La période de moratoire que vous avez obtenue s'achève sans qu'il ait été encore possible de tracer des réponses adaptées à la situation.
Il ne serait pas concevable que, comme trop souvent, ce soit pendant les mois de juillet et août que soient annoncées les mauvaises nouvelles.
Aussi, je demanderai dès demain au Gouvernement, au nom de la CGT, qu'une nouvelle période de 3 mois permette aux représentants syndicaux de défendre les intérêts des personnels.
Pendant ces 3 mois aucune décision irrévocable ne devra être prise concernant les capacités humaines et techniques du centre de Mérignac.
Emploi et politique industrielle constituent les enjeux du développement économique et social de notre pays comme de l'Europe. Les stratégies actuelles de recherche de la rentabilité financière maximum et à court terme vont précisément à contrario de ce développement.
C'est cette logique du tout financier que nous remettons en cause, car l'expérience montre jour après jour, qu'elle est non seulement socialement meurtrière mais économiquement perverse. Freinant l'investissement et détruisant l'emploi elle hypothèque l'avenir de pans entiers de notre potentiel industriel. Ce ne sont pas les salariés de First Metal, Ford, Soferti, de Solectron, des Fonderies du Bélier qui me démentiront.

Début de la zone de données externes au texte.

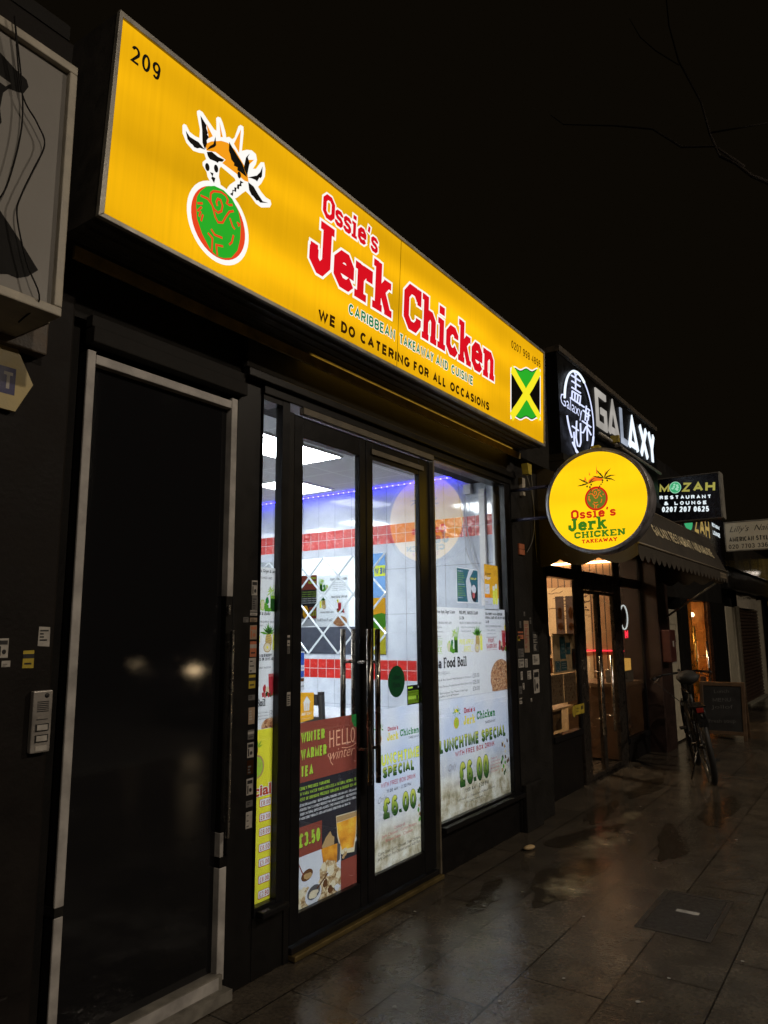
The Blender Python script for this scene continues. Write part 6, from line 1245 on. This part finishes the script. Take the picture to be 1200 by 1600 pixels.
o = MB().box(8.98,9.24,-.16,-.052,1.02,1.40,surf('post_box_red',(0.05,0.012,0.009),0.5)).build('post_box',bevel=.012); tag(o,'dull red letter box fixed to the dark red pier','letter box')
A = Art(); A.rect(9.08,9.14,1.20,1.27,SW,0); A.build('label',o,(0,-.1605,0))
# lounge fascia and projecting sign
ms = thing('lounge_fascia','black lounge fascia with gold capitals half hidden behind the awning','sign',(0,-.1,0))
MB().box(9.46,13.36,-.0,.08,2.44,3.22,surf('navy_gloss_board',(0.010,0.010,0.018),0.25,bmp=.0004)).build('board',ms)
gold = glow('gold_letter',(0.50,0.34,0.10),.75); gold2 = glow('olive_gold',(0.36,0.33,0.07),1.0); wl = glow('lit_white',(0.85,0.95,1.0),1.0,'NONE'); mg = glow('mint_green',(0.05,0.42,0.17),.9,'NONE')
A = Art(); A.ell(10.70,2.94,.30,.17,mg,1); A.text('ZAH',11.12,12.20,2.795,.285,gold,1,.01); A.text('RESTAURANT',12.45,13.08,3.03,.06,wl,1,.02); A.text('LOUNGE',12.48,13.06,2.90,.07,wl,1,.02); A.build('lettering',ms,(0,-.001,0))
mp = thing('lounge_sign','black projecting lounge sign with gold name and white phone number','sign',(9.12,0,0),(R(0),0,R(-90)))
MB().box(.05,.800,0,.16,2.70,3.225,MATS['navy_gloss_board']).build('board',mp)
b = MB(); b.box(.802,.822,-.012,.17,2.69,3.24,frame_m); b.box(.05,.801,-.012,.17,3.227,3.24,surf('sign_edge',(0.10,0.09,0.08),0.5)); b.box(.05,.801,-.012,.17,2.685,2.698,MATS['sign_edge']); b.build('frame',mp)
A = Art(); s_=-.085
A.text('M',.122,.240,3.071,.098,gold2,1,.025,rot=s_); A.ell(.311,3.109,.068,.072,glow('pale_mint',(0.35,0.75,0.5),.9),1); A.ell(.311,3.109,.060,.064,mg,2)
for i in range(9): A.blob(.311+rnd.uniform(-.035,.035),3.109+rnd.uniform(-.04,.04),.014,.012,MATS['pale_mint'],3)
A.text('ZAH',.386,.755,3.046,.112,gold2,1,.025,rot=s_)
for i,c_ in enumerate('RESTAURANT'): A.text(c_,.120+.0605*i,.120+.0605*i+.042,2.981-.0052*i,.044,wl,1,.03)
A.text('&',.168,.218,2.902,.046,wl,1,.03)
for i,c_ in enumerate('LOUNGE'): A.text(c_,.288+.0645*i,.288+.0645*i+.043,2.894-.0052*i,.044,wl,1,.03)
A.text('0207 207 0625',.135,.670,2.822,.066,wl,1,.03,rot=s_); A.build('lettering',mp,(0,-.001,0))

# ================================================================== NAIL SALON WITH SHUTTER
ns = thing('nail_salon','shuttered shop with white pilaster at the end of the parade','building')
b = MB(); b.box(13.36,40,.1,.4,-.1,3.4,darkflat); b.build('wall',ns)
b = MB(); b.box(13.42,14.05,-.03,.1,-.1,1.78,wd); b.box(14.15,14.32,-.05,.1,-.1,1.78,wd); b.build('pilaster',ns,bevel=.02)
b = MB(); b.cyl((14.52,-.03,-.1),(14.52,-.03,1.8),.045,wd,12); b.build('drainpipe',ns)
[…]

L'aéronautique, EADS ont besoin d'une toute autre ambition industrielle basée sur le développement de l'emploi et une revalorisation du travail salarié. Les perspectives sont considérables à condition que le fruit des résultats économiques soit en toute priorité investi dans les moyens industriels et humains. Le haut niveau de l'industrie aéronautique française s'est constitué pendant des décennies autour de cette logique, à partir d'un ensemble d'entreprises publiques sur la base d'une volonté politique affirmée, portée par le haut potentiel et la conscience professionnelle des collectifs de travail, aiguillonnée par leur capacité d'intervention au service du lancement de programmes nouveaux. C'est de cette tradition qu'est née la famille AIRBUS au sein d'un groupe européen qui conçoit, réalise et commercialise des produits de haute technologie parmi les plus performants au monde.
La domination actuelle de la finance sclérose les capacités de développement économique et social, nourrit le chômage et la précarité alors que ce sont des milliers d'embauches, une revalorisation du travail salarié, qui devraient faire l'actualité notamment avec un secteur aéronautique moteur tant les perspectives sont importantes. Il est aberrant que dans la situation actuelle d'expansion de l'aéronautique depuis des années, le bilan de ses effectifs soit en décroissance sur la décennie. Imposer cette réorientation nécessite un rapport de force, de gagner des droits nouveaux qui permettent aux salariés d'intervenir et remettre en cause les choix de gestion des entreprises.
La CGT continuera d'être chaque jour à vos côtés, parce qu'il y va de vos emplois, de milliers d'autres qui y sont associés, il en va de l'avenir de l'industrie de notre pays.
Votre mobilisation porte aussi l'exigence de dignité et de reconnaissance de votre place de salariés pour avoir voix au chapitre sur ce qui concerne votre avenir.